Porsche claims it won't build any more than 918 units of this vehicle and it's perhaps a reflection of the perceived numerical superiority of the McLaren P1 and LaFerrari that it's still possible to walk into your local Porsche centre and place a deposit on a 918 Spyder. You'll need to come good with a sum of just over £650,000 for the standard car - or in the region of around £720,000 if you specify it with the optional Weissach performance package. This pack features a raft of small but effective aerodynamic upgrades, including front bumper winglets for added downforce, magnesium wheels and other lightweight but hugely expensive componentry that then shaves another 35kg off the kerb weight. That said, the fact that Porsche managed to one-up Ferrari and McLaren at the Nurburgring, coupled with the 918 Spyder's price coming in at over £200,000 less than either of its key rivals makes it look like the value offering here. The trouble is who in this market wants value? Extremity, outright power and expense are plus points in the hypercar sector, which is why Porsche still want your business and Ferrari need to prequalify you as a potential owner.

Cost of Ownership

It's hard to countenance too many people who have the cash reserves to be able to spend over £650,000 on a plaything being overly worried about fuel bills. That said, it's hard not to be impressed, if slightly nonplussed, by the economy and emissions figures of the 918 Spyder. Can a car that's got a higher power to weight ratio than a Bugatti Veyron really return 94mpg and emit just 79g/km? That's better than a Prius. There seems to be an element of 'cycle beating' here, Porsche cleverly gaming the EU systems for fuel economy measurement. It's something that hybrid cars have long been able to do and it'll be interesting to see what sort of real world economy figures the car is capable of. Depreciation is the great imponderable with the 918 Spyder. Those of you who remember the launch of the Carrera GT in 2004 will recall a very similar scenario. Porsche planned to build 1,500 cars but eventually just 1,270 were produced. It too was overshadowed by the more powerful Ferrari Enzo and the Bugatti Veyron, but after a period of poor residuals, it's belatedly been recognised as one of the greatest Porsche road cars of all time. Perhaps the 918 will go through a similar cycle. One thing's for sure. In the long term, talent talks and the 918 Spyder doesn't seem short of it.

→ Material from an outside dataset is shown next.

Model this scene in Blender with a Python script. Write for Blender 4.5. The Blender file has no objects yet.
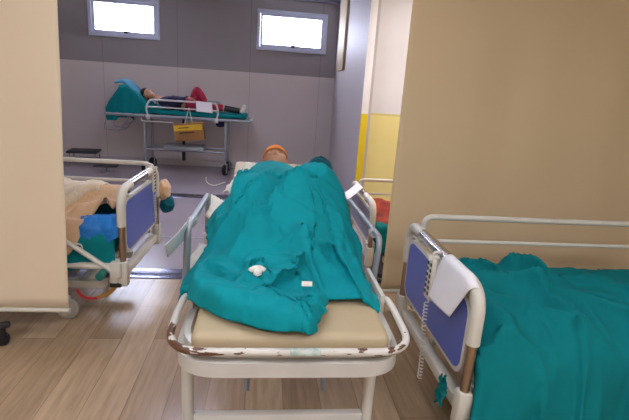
import bpy, bmesh, math, random
from mathutils import Vector, Matrix, noise
random.seed(7)
PI = math.pi
SC = bpy.context.scene
COL = SC.collection
V = Vector

# ------------------------------------------------------------------ materials
def lin(c):
    return tuple(((v/255)/12.92 if v/255 <= .04045 else ((v/255+.055)/1.055)**2.4) for v in c)+(1,)

def mat(name, rgb, rough=.6, metal=0, var=.0, vscale=8, bump=0, bscale=60, spec=.5, sheen=0, coat=0, rgb2=None, sss=0):
    m = bpy.data.materials.new(name); m.use_nodes = True
    nt = m.node_tree; b = nt.nodes['Principled BSDF']
    b.inputs['Roughness'].default_value = rough; b.inputs['Metallic'].default_value = metal
    b.inputs['Specular IOR Level'].default_value = spec
    b.inputs['Sheen Weight'].default_value = sheen; b.inputs['Coat Weight'].default_value = coat
    if sss:
        b.inputs['Subsurface Weight'].default_value = sss; b.inputs['Subsurface Scale'].default_value = .02
    c = lin(rgb)
    tc = nt.nodes.new('ShaderNodeTexCoord')
    if var or rgb2:
        n = nt.nodes.new('ShaderNodeTexNoise'); n.inputs['Scale'].default_value = vscale; n.inputs['Detail'].default_value = 5
        nt.links.new(tc.outputs['Object'], n.inputs['Vector'])
        r = nt.nodes.new('ShaderNodeValToRGB')
        c2 = lin(rgb2) if rgb2 else tuple(v*(1-var) for v in c[:3])+(1,)
        r.color_ramp.elements[0].color = c2; r.color_ramp.elements[1].color = c
        r.color_ramp.elements[0].position = .32; r.color_ramp.elements[1].position = .62
        nt.links.new(n.outputs['Fac'], r.inputs['Fac']); nt.links.new(r.outputs['Color'], b.inputs['Base Color'])
    else:
        b.inputs['Base Color'].default_value = c
    if bump:
        n2 = nt.nodes.new('ShaderNodeTexNoise'); n2.inputs['Scale'].default_value = bscale; n2.inputs['Detail'].default_value = 4
        nt.links.new(tc.outputs['Object'], n2.inputs['Vector'])
        bp = nt.nodes.new('ShaderNodeBump'); bp.inputs['Strength'].default_value = bump; bp.inputs['Distance'].default_value = .01
        nt.links.new(n2.outputs['Fac'], bp.inputs['Height']); nt.links.new(bp.outputs['Normal'], b.inputs['Normal'])
    return m

M = {}
M['teal'] = mat('teal_cotton', (0,140,150), .85, var=.1, vscale=5, bump=.4, bscale=18, spec=.2)
M['teal_b'] = mat('teal_cotton_dull', (0,116,120), .88, var=.14, vscale=4, bump=.4, bscale=16, spec=.2)
M['teal_dark'] = mat('dark_teal_cloth', (0,84,98), .85, var=.2, vscale=6, bump=.2, spec=.2)
M['white_paint'] = mat('white_enamel', (200,197,190), .35, var=.07, vscale=9, coat=.2)
M['cream_plastic'] = mat('cream_plastic', (208,204,192), .4, var=.06, vscale=6)
M['grey_metal'] = mat('grey_enamel_steel', (150,156,162), .38, metal=.3, var=.12, vscale=14)
M['chrome'] = mat('chrome_steel', (196,192,190), .22, metal=1)
M['bronze_sleeve'] = mat('brushed_steel_sleeve', (170,148,128), .3, metal=.9)
M['alu'] = mat('aluminium_strip', (150,152,176), .18, metal=.9, bump=.05, bscale=30)
M['blue_panel'] = mat('blue_laminate', (78,98,180), .38, var=.06, vscale=5)
M['grey_panel'] = mat('greyblue_laminate', (120,122,140), .4, var=.06, vscale=5)
M['vinyl'] = mat('beige_vinyl', (184,166,134), .45, var=.05, vscale=6, bump=.06, bscale=25)
M['black'] = mat('black_rubber', (22,21,22), .55)
M['wheel_grey'] = mat('grey_rubber', (182,178,168), .6)
M['dark_plastic'] = mat('dark_plastic', (40,40,48), .5)
M['paper'] = mat('white_paper', (232,230,234), .8, var=.02, vscale=20)
M['white_cloth'] = mat('white_cotton', (226,222,212), .85, var=.06, bump=.3, bscale=50)
M['cream_cloth'] = mat('cream_blanket', (214,198,172), .9, var=.08, bump=.4, bscale=60, sheen=.3)
M['beige_blanket'] = mat('beige_blanket', (206,170,132), .9, var=.12, bump=.5, bscale=50, sheen=.3)
M['blue_pad'] = mat('blue_disposable_pad', (8,112,190), .6, var=.1, bump=.3, bscale=30)
M['orange_blanket'] = mat('orange_red_blanket', (170,62,34), .9, rgb2=(110,26,20), vscale=9, bump=.5)
M['navy'] = mat('navy_fabric', (28,26,66), .9, var=.25, bump=.3)
M['red_fabric'] = mat('crimson_fabric', (158,28,62), .85, var=.2, bump=.3)
M['pink_fabric'] = mat('pink_fabric', (190,120,150), .85, var=.2)
M['skin'] = mat('skin', (190,140,112), .55, var=.06, vscale=14, sss=.05)
M['skin_dark'] = mat('lips', (150,84,76), .5)
M['eye'] = mat('eye_dark', (40,28,24), .3)
M['hair'] = mat('dark_hair', (26,22,26), .7, var=.3, vscale=60, bump=.5, bscale=200)
M['orange_cap'] = mat('orange_knit', (226,134,52), .85, var=.12, vscale=20, bump=.4, bscale=120)
M['grey_hair'] = mat('grey_hair', (150,140,132), .8, var=.2, vscale=60, bump=.4, bscale=200)
M['cardboard'] = mat('brown_cardboard', (146,104,58), .8, var=.12, vscale=10)
M['yellow_print'] = mat('yellow_print', (206,168,36), .7, var=.1, vscale=20)
M['brown_print'] = mat('brown_print', (96,58,34), .8)
M['red_strap'] = mat('red_strap', (186,34,34), .7)
M['ochre_strap'] = mat('ochre_strap', (168,120,56), .7)
M['green_knob'] = mat('green_knob', (14,110,100), .4)
M['light_blue_cloth'] = mat('light_blue_cloth', (66,136,160), .8, bump=.2)
M['frame_white'] = mat('window_frame_white', (196,202,222), .45)

def wall_two_tone(name, low, high, zsplit, rough=.55, joints=0, line=None):
    m = bpy.data.materials.new(name); m.use_nodes = True
    nt = m.node_tree; N = nt.nodes; Lk = nt.links; b = N['Principled BSDF']; b.inputs['Roughness'].default_value = rough
    g = N.new('ShaderNodeNewGeometry'); s = N.new('ShaderNodeSeparateXYZ'); Lk.new(g.outputs['Position'], s.inputs[0])
    gt = N.new('ShaderNodeMath'); gt.operation = 'GREATER_THAN'; gt.inputs[1].default_value = zsplit; Lk.new(s.outputs['Z'], gt.inputs[0])
    mx = N.new('ShaderNodeMix'); mx.data_type = 'RGBA'; Lk.new(gt.outputs[0], mx.inputs['Factor'])
    mx.inputs['A'].default_value = lin(low); mx.inputs['B'].default_value = lin(high)
    n = N.new('ShaderNodeTexNoise'); n.inputs['Scale'].default_value = 1.6; n.inputs['Detail'].default_value = 6
    Lk.new(g.outputs['Position'], n.inputs['Vector'])
    r = N.new('ShaderNodeMapRange'); r.inputs['To Min'].default_value = .9; r.inputs['To Max'].default_value = 1.06; Lk.new(n.outputs['Fac'], r.inputs['Value'])
    mu = N.new('ShaderNodeMix'); mu.data_type = 'RGBA'; mu.blend_type = 'MULTIPLY'; mu.inputs['Factor'].default_value = 1
    Lk.new(mx.outputs['Result'], mu.inputs['A']); Lk.new(r.outputs['Result'], mu.inputs['B'])
    out = mu.outputs['Result']
    if joints:   # panel joints every `joints` metres
        md = N.new('ShaderNodeMath'); md.operation = 'PINGPONG'; md.inputs[1].default_value = joints/2
        ad = N.new('ShaderNodeMath'); ad.operation = 'ADD'; ad.inputs[1].default_value = 50*joints+joints*.25; Lk.new(s.outputs['X'], ad.inputs[0])
        Lk.new(ad.outputs[0], md.inputs[0])
        lt = N.new('ShaderNodeMath'); lt.operation = 'LESS_THAN'; lt.inputs[1].default_value = .006; Lk.new(md.outputs[0], lt.inputs[0])
        m2 = N.new('ShaderNodeMix'); m2.data_type = 'RGBA'; m2.blend_type = 'MULTIPLY'
        ml = N.new('ShaderNodeMath'); ml.operation = 'MULTIPLY'; ml.inputs[1].default_value = .35; Lk.new(lt.outputs[0], ml.inputs[0])
        Lk.new(ml.outputs[0], m2.inputs['Factor']); Lk.new(out, m2.inputs['A']); m2.inputs['B'].default_value = (0.3,.3,.3,1)
        out = m2.outputs['Result']
    if line:
        sb = N.new('ShaderNodeMath'); sb.operation = 'SUBTRACT'; sb.inputs[1].default_value = zsplit; Lk.new(s.outputs['Z'], sb.inputs[0])
        ab = N.new('ShaderNodeMath'); ab.operation = 'ABSOLUTE'; Lk.new(sb.outputs[0], ab.inputs[0])
        lt = N.new('ShaderNodeMath'); lt.operation = 'LESS_THAN'; lt.inputs[1].default_value = .012; Lk.new(ab.outputs[0], lt.inputs[0])
        m2 = N.new('ShaderNodeMix'); m2.data_type = 'RGBA'; Lk.new(lt.outputs[0], m2.inputs['Factor']); Lk.new(out, m2.inputs['A']); m2.inputs['B'].default_value = lin(line)
        out = m2.outputs['Result']
    Lk.new(out, b.inputs['Base Color'])
    return m

def plank_mat():
    m = bpy.data.materials.new('wood_plank_vinyl'); m.use_nodes = True
    nt = m.node_tree; N = nt.nodes; Lk = nt.links; b = N['Principled BSDF']
    g = N.new('ShaderNodeNewGeometry'); mp = N.new('ShaderNodeMapping'); mp.inputs['Rotation'].default_value = (0,0,PI/2)
    mp.inputs['Location'].default_value = (.3,.05,0)
    Lk.new(g.outputs['Position'], mp.inputs['Vector'])
    br = N.new('ShaderNodeTexBrick'); Lk.new(mp.outputs[0], br.inputs['Vector'])
    br.inputs['Scale'].default_value = 1; br.inputs['Brick Width'].default_value = 1.1; br.inputs['Row Height'].default_value = .185
    br.inputs['Mortar Size'].default_value = .0018; br.inputs['Mortar Smooth'].default_value = .3; br.inputs['Bias'].default_value = 0
    br.offset = .37; br.offset_frequency = 2
    br.inputs['Color1'].default_value = lin((188,163,134)); br.inputs['Color2'].default_value = lin((152,127,100)); br.inputs['Mortar'].default_value = lin((134,111,88))
    mp2 = N.new('ShaderNodeMapping'); mp2.inputs['Scale'].default_value = (16,1.3,1); Lk.new(g.outputs['Position'], mp2.inputs['Vector'])
    n = N.new('ShaderNodeTexNoise'); n.inputs['Scale'].default_value = 2.2; n.inputs['Detail'].default_value = 8; n.inputs['Distortion'].default_value = .8
    Lk.new(mp2.outputs[0], n.inputs['Vector'])
    rr = N.new('ShaderNodeMapRange'); rr.inputs['From Min'].default_value = .25; rr.inputs['From Max'].default_value = .75
    rr.inputs['To Min'].default_value = .76; rr.inputs['To Max'].default_value = 1.18; Lk.new(n.outputs['Fac'], rr.inputs['Value'])
    mu = N.new('ShaderNodeMix'); mu.data_type = 'RGBA'; mu.blend_type = 'MULTIPLY'; mu.inputs['Factor'].default_value = 1
    Lk.new(br.outputs['Color'], mu.inputs['A']); Lk.new(rr.outputs['Result'], mu.inputs['B'])
    n3 = N.new('ShaderNodeTexNoise'); n3.inputs['Scale'].default_value = 2.3; n3.inputs['Detail'].default_value = 3; Lk.new(g.outputs['Position'], n3.inputs['Vector'])
    r3 = N.new('ShaderNodeMapRange'); r3.inputs['To Min'].default_value = .82; r3.inputs['To Max'].default_value = 1.16; Lk.new(n3.outputs['Fac'], r3.inputs['Value'])
    m3 = N.new('ShaderNodeMix'); m3.data_type = 'RGBA'; m3.blend_type = 'MULTIPLY'; m3.inputs['Factor'].default_value = 1
    Lk.new(mu.outputs['Result'], m3.inputs['A']); Lk.new(r3.outputs['Result'], m3.inputs['B'])
    Lk.new(m3.outputs['Result'], b.inputs['Base Color'])
    b.inputs['Roughness'].default_value = .23; b.inputs['Specular IOR Level'].default_value = .55
    bp = N.new('ShaderNodeBump'); bp.inputs['Strength'].default_value = .05; bp.inputs['Distance'].default_value = .004
    Lk.new(n.outputs['Fac'], bp.inputs['Height']); Lk.new(bp.outputs['Normal'], b.inputs['Normal'])
    return m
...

It's an incredible time of plenty if you have a spare million euros or so to throw at a car. The choices have never been more tempting, but whittling your selection to the three state of the art hybrid hypercars from Ferrari, McLaren and Porsche would not appear to favour the German car. The 918 Spyder is shatteringly fast, intimidatingly intelligent and quietly beautiful. It might well be the best car of the trio. It's not the most extreme though and in a market where subtlety is not a valued commodity, that may make this amazing car a surprisingly tough sell. If you have progressed beyond Top Trumps comparisons, you'll find the 918 Spyder a supremely well engineered vehicle and one which will be remembered as a model which decisively changed the way Porsche builds sports cars. If you prefer nuance, elegance and thoughtfulness in design to attention-deficit gaucheness, this may well be your perfect car.